Excessive paperwork is a double burden for care homes

Excessive paperwork is a double burden for care homes

A lot of time is consumed producing more negativity and constraints than promoting actually improved care outcomes. How can we improve this situation?

Understanding how the current paper-based routines look at any given care home, makes us wonder what this is all about. How so much time has come to be allocated to documentation has its reasons and own course. Meanwhile, a lot of time is consumed producing more negativity and constraints than promoting actually improved care outcomes.

A few articles have been well worth the read, examining the pressure on care homes evidencing the care they provide.

“If it isn’t recorded, it didn’t happen”

Creating a transparent auditing trail is required, for when authorities like the CQC come knocking. All documentation must be up to date and easily accessible. However, these articles unanimously question how heaps of paperwork are of any proper assistance here.

So, is reducing paperwork the answer?

One of the findings of the Joseph Rowntree Foundation, when examining this field, was a risk of staff being assessed based on their ability to produce paperwork – rather than their actual skills for care. As the sector is facing a struggle of attracting new employees, this looks like an issue needing to be worked out.

Also, when the paperwork is partly fuelled by the fear of litigation, simply reducing the amount of paperwork that carers need to do cannot be the answer.

Looking at how paperwork is being compiled and done in the care home reveals a certain necessity for support and streamlining. Forms being duplicated and never cross-referenced with their respective or updated care plans doesn’t safeguard neither residents nor care workers, who ideally would be able to showcase what has been done to meet the individual wishes, interests and needs of any given resident, any given care plan, any given day.

Can care be measured? How to quantify 1:1 interactions?

At a glance, care and paperwork seem like two incongruent concepts. How can you even measure care? How is a meaningful conversation scored? The real question is probably more likely to be if we should try this at all?

In the research by Joseph Rowntree Foundation it was found that while care plans are important for securing that the needs of the residents have been fulfilled, there is also a risk that the single resident’s voice could be lost when he or she is deemed a set of needs rather than an actual person.

“In risk assessments, the focus tends to be on avoiding risk rather than on managing risk and enabling residents, whose wishes and priorities can be a secondary consideration. Paperwork associated with staff supervision and performance is rigorously assessed by regulators yet does not always result in effective staff development. These are just some of the areas in which paperwork does not necessarily help achieve intended outcomes.”

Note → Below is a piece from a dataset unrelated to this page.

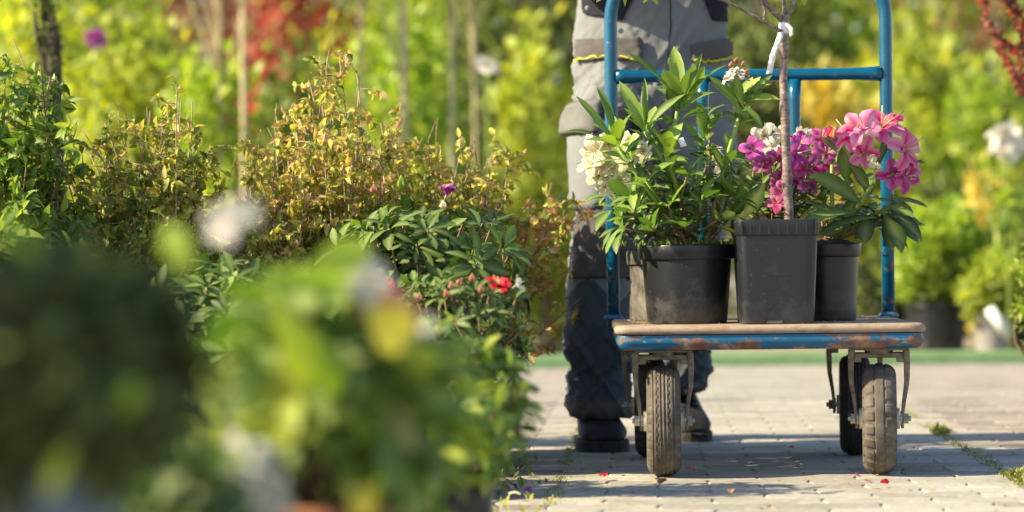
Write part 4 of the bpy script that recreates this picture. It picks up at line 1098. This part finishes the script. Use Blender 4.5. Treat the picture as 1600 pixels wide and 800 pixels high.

Recently, Jenni Mack from Holmes Care published a blog sharing a fine and granular best practice distinction between person-centred and person-led, opening up for a more preference-based service approach:

The never-ending ever-increasing burden

Paperwork is the never-ending ever-increasing burden and the mountain just keeps on growing and growing unless you tackle the root cause of the problem. At the same time, the ministerial “Cutting Red Tape” paper announces a lack of consistency between LAs creating insecurities with providers. Again, leading to over documentation.

In this “Review of adult social care – residential and nursing home sector” paperwork is mentioned 39 times. Only to be surrounded by negative stereotypes such as “unnecessary”, “burden” and “duplication”.

Out of 49 responses, 25 people raised the issue that “Paperwork takes staff away from care”. The top ringer only evened out by another 51% also stating that “Duplication of local authority contract monitoring requirements with CQC inspection requirements”. Read the full report “Cutting red tape” here.

Altogether, making a case for a somewhat different format and scope. Something much more outcomes based seems in the making.

“The review team heard that an important concern for providers is what they report as the disproportionate time spent on form filling and pre-inspection work and how this significantly impacts on the time staff can spend with residents.”